SCOTT SHUGER OF SLATE has died in a scuba-diving accident. Mike Kinsley has an obit here.

Shuger was the founder of the Today’s Papers feature, which makes him a major founding influence on blogdom, an excellent writer, and by all accounts a very nice guy. My condolences to his family and colleagues.

REGURGABLOG HAS MOVED, to another one of those slickly designed Movable-Type-powered websites that the folks at Sekimori do so well. It’s got a new name, and its keeper a new pseudonym, too.

And welcome to the newest Knoxville blogger, too!

BELLICOSE WOMEN UPDATE: Two heroic New York women jumped a racist gunman, and quite probably prevented a massacre. (Via email from Patrick Nielsen Hayden)

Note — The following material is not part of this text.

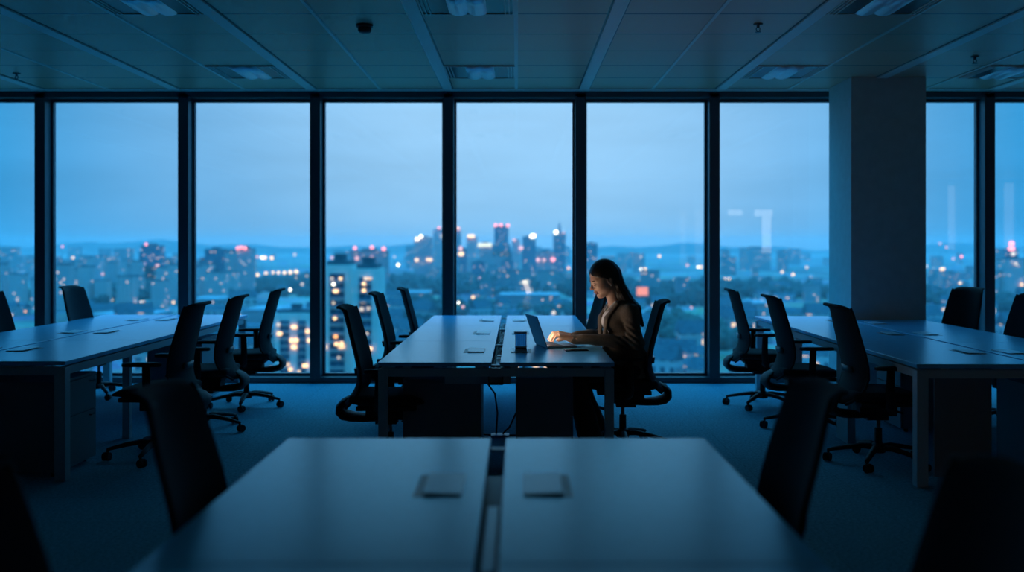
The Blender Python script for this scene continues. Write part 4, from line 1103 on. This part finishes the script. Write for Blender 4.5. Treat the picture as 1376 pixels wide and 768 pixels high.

UPDATE: Reader Allen Russell says:

I think you missed the most important element of this story. Apparently 40 people allowed this man to hold them hostage even after making it obvious he was going to burn them alive (dousing them with kerosene, having someone handcuff them). People need to realize that if someone holds a gun (or boxcutter) on them that they may as well fight (and maybe die) rather then sheepishly put themselves into an even worse situation. I understand there may be times when it’s better to do as your told (a convenience store employee being held up), but there are limits to what you should allow even in the face of probable death. I would rather have someone shoot me in a struggle (where I may get wounded, but probably won’t die) then allow them to handcuff me and shoot me in the head at their leisure.

Yeah, or worse — as you note, that guy was carrying kerosene and matches, too. John Lott has some words of advice today. On the other hand, reader David Cohen notes that:

In the story on the gunman in New York, the Police Commissioner praised the women who jumped him as “having done the right thing.” This strikes me as a change caused by 9/11 — before that, it seems to me, the police took the position that citizens weren’t supposed to get involved. Next thing you know, the NYPD will be calling for a “shall issue” law.

Well, maybe not. But attitudes certainly are changing this. The notion that you can avoid harm by being harmless is on the way out.